Paper No. 4-7
Presentation Time: 9:45 AM
THE ARCHITECTURE AND EVOLUTION OF A SYN-OROGENIC GRENVILLIAN-AGE METAMORPHIC CORE COMPLEX, EASTERN INDIA
Detailed structural-metamorphic investigations and monazite chemical age determinations in the Giridih-Dumka-Deoghar-Chakai area reveal regional scale enclaves of early Mesoproterozoic granulite facies anatectic gneisses (1.6–1.4Ga) and granitoids (~1.4Ga) with steep N-trending fabrics within expansive Grenvillian-age (1.0–0.9Ga) granitoids lacking mesoscale fabrics constitute the basement in the Chottanagpur Gneiss Complex (CGC), eastern India. Non-anatectic amphibolite facies allochthonous supracrustal rocks (1.0–0.9Ga, with rare 1.2Ga older ages) tectonically overlie the basement and form a shallow-dipping carapace interleaved with granitoid mylonites at the cover-basement boundary. In the carapace, the steep-dipping gneisses are recumbently folded. CKFMASHT P-T path deduced for the supracrustal unit reveals mid-crustal prograde heating (620−680°C) induced by heat released from cooling Grenvillian-age granitoids and post-dating the flat-lying fabrics in the carapace. Steep-dipping transpressional shear zones with gently-plunging stretching lineations transect the basement-carapace composite. Kinematic vorticity values (Wm=0.59–0.74) suggest a marginally larger component of pure shear involved in the formation of the fabrics within the carapace and the shear zones.
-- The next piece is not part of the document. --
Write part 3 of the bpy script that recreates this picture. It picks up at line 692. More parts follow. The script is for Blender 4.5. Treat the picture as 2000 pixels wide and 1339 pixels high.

The late Grenvillian age of the regional scale metamorphic core complex (MCC) formation coincides with the accretion of the CGC with the Meso/Neoarchean Singhbhum craton in the South. Large-scale emplacement of the Grenvillian granitoids marginally preceded thrusting of the supracrustal unit over the CGC basement. The collapse of the thickened crust acting against the granitoid emplacement-assisted buoyant rise of the basement resulted in strain localization and horizontal extension along detachment zone forming the shallow-dipping carapace. The accretion-induced compression strain was accommodated by the left-lateral steep-dipping shear zones.